You’ve been winding down one of your businesses so that now it’s trading well below the VAT registration limit. You want to stay registered so you can continue to reclaim VAT on purchases but can HMRC override your decision?

Are you in or out of VAT?

VAT is often seen as a necessary evil but it can be a tax-saving opportunity. Where your VATable supplies exceed the registration limit (£85,000 per year) you don’t have a choice but to be part of the VAT club. But if your turnover falls below the limit you can remain registered voluntarily as long as you make some VATable supplies or intend to make them in the course of your business or other “economic activity”. Conversely, you must deregister if you stop making VATable supplies altogether. Plus, HMRC has the power to step in and cancel your registration which would mean losing the right to reclaim VAT on purchases.

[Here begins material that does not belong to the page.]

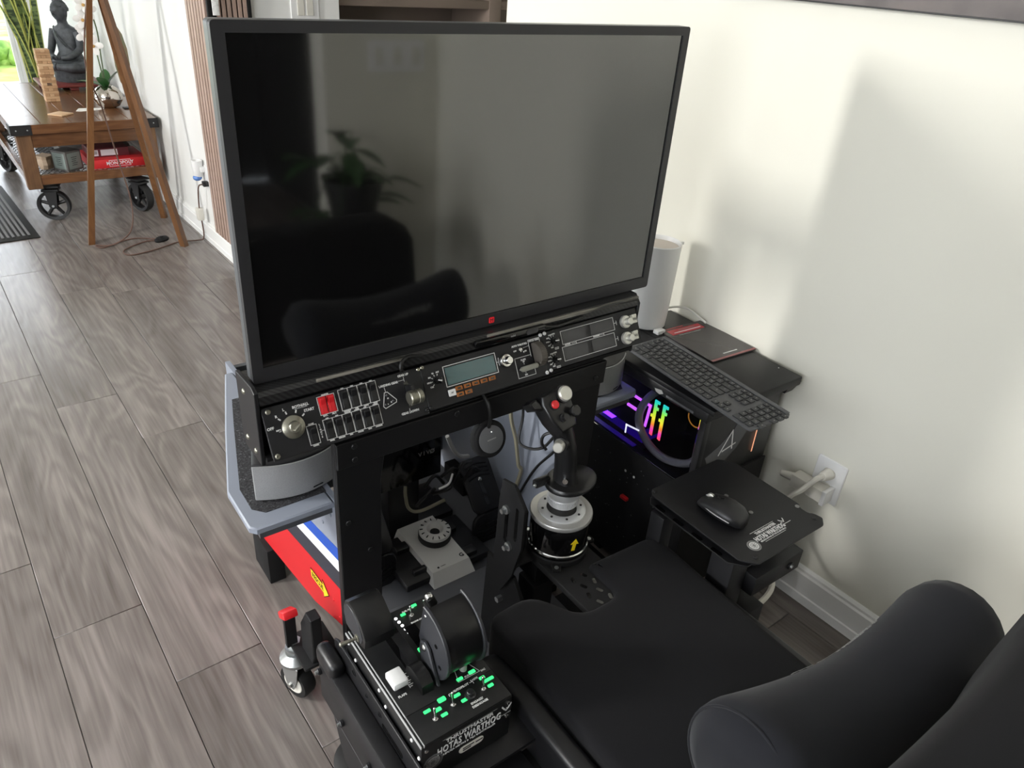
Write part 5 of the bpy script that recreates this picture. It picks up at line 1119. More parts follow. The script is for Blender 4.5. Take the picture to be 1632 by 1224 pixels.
m = MB(); m.cyl(CM_ @ Vector((0, 0, 0.140)), CM_ @ Vector((0, 0, 0.175)), 0.015, zinc, n=6); m.cyl(CM_ @ Vector((0, 0, 0.150)), CM_ @ Vector((0, 0, 0.158)), 0.021, zinc, n=20); build(m, 'nut', cs)
m = MB(); m.prism([(1.155, 0.165), (1.10, 0.165), (1.085, 0.20), (1.085, 0.315), (1.115, 0.315), (1.15, 0.255)], 0.372, 0.396, matte, FYZ(), bev=0.002); m.loft([[(0.356 + a, 1.175 + b, z) for a, b in ((-0.012, -0.006), (0.012, -0.006), (0.012, 0.006), (-0.012, 0.006))] for z in (0.17, 0.268)], matte); m.box((0.352, 1.09, 0.165), (0.44, 1.20, 0.174), matte, 0.002); build(m, 'lever_bracket', cs)
m = MB(); m.box((-0.016, -0.022, -0.009), (0.016, 0.022, 0.009), redplas, 0.004, M=T(0.350, 1.158, 0.287) @ RX(-35)); build(m, 'brake_lever', cs, label='red brake lever pad')

# ---------------------------------------------------------------- rudder pedals
rd = thing('rudder_pedals', 'black rudder pedals with a silver centre block and round tension dial', 'pedals', (0.835, 1.34, 0.06))
m = MB(); m.prism([(0.775, 1.235), (0.893, 1.28 - 0.035), (0.893, 1.462), (0.775, 1.452)], 0.09, 0.1, silverplas) if False else None
BX = [[(0.768, 1.235, 0.062), (0.900, 1.235, 0.062), (0.900, 1.465, 0.062), (0.768, 1.465, 0.062)], [(0.776, 1.258, 0.098), (0.893, 1.258, 0.098), (0.893, 1.455, 0.106), (0.776, 1.455, 0.106)]]
m = MB(); m.loft(BX, pedalsilver); cb_ = build(m, 'centre_block', rd, angle=20, label='brushed silver centre block')
m = MB(); m.box((0.70, 1.262, 0.0605), (0.97, 1.45, 0.085), blackplas, 0.006); m.box((0.735, 1.285, 0.07), (0.775, 1.30, 0.10), blackplas, 0.003); m.box((0.735, 1.38, 0.07), (0.775, 1.41, 0.10), blackplas, 0.003); m.box((0.893, 1.27, 0.07), (0.93, 1.30, 0.10), blackplas, 0.003); m.box((0.893, 1.38, 0.07), (0.93, 1.41, 0.10), blackplas, 0.003); build(m, 'base', rd)
DM = T(0.852, 1.375, 0.103) @ RX(2)
m = MB(); m.lathe([(0.046, 0), (0.047, 0.002), (0.047, 0.018), (0.045, 0.020)], rubber, DM, n=40); dl = build(m, 'dial_ring', rd)
m = MB(); m.lathe([(0.045, 0.019), (0.0455, 0.026), (0.044, 0.029), (0.028, 0.034), (0.024, 0.033), (0.014, 0.020), (0.0, 0.019)], pedalsilver, DM, n=40); dtop = build(m, 'dial_top', rd, label='silver dish-shaped tension dial')
m = MB()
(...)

Deregistered by the VATman

In the First-tier Tribunal (FTT) case of Babylon Farm Ltd and HMRC 2019 HMRC cancelled Babylon Farm’s (BF’s) registration. BF had reduced its farming activity until it was only producing hay. It claimed input tax of nearly £20,000 paid on the cost of building a new barn. HMRC argued BF wasn’t engaged in an economic activity in the course of business. Among other factors it pointed out that BF’s only customer was a business run by BF’s owner. What’s more, until HMRC asked questions, BF had no sales invoices or contract to supply goods and had received no payment for the hay produced. The FTT agreed with HMRC that BF wasn’t carrying on a business.

What’s a business?

There isn’t a clear definition of what counts as a “business” for VAT purposes. However, over the years the courts have come up with six key questions which need to be answered to determine whether a business exists. They are:

  • Is the activity a serious undertaking earnestly pursued? In other words, are you doing it for work or pleasure?
  • Is the activity pursued with reasonable continuity? Sporadic transactions are ignored unless they are very high value.
  • Does the activity have substance in terms of the value of supplies? (BF fell down on this one)
  • Is the activity conducted in a regular manner and on sound and recognised business principles?
    Is the activity predominantly concerned with making VATable supplies for payment?
  • Are the supplies of a sort that are commonly made by those who want to profit from them? In other words, if you’re part of a recognised trade, HMRC will probably be happy. Whereas if you claim to be in business doing something it thinks is “completely improbable and unique” you might have a problem.
  • BF lost the case because it couldn’t answer yes to at least the second, third and probably the fourth questions. The value of its supplies were around £500 per year and the activity certainly wasn’t conducted on sound business principles – spending over £100,000 on a barn to store hay which produced very little income.

Tip. As a rule of thumb, HMRC is unlikely to try to deregister you if you’re making a profit. But you can improve your chances of staying registered by keeping the sort of records you would expect a business to have, e.g. issuing invoices, and generally operating in a way that’s consistent with a continuing business, even if you’re running it down before closure.

HMRC has the power to cancel your registration if it believes you aren’t carrying on an economic activity as a business. You’ll improve your chances of staying registered if you continue to operate your business on normal sound commercial terms and maintain records which are consistent with this.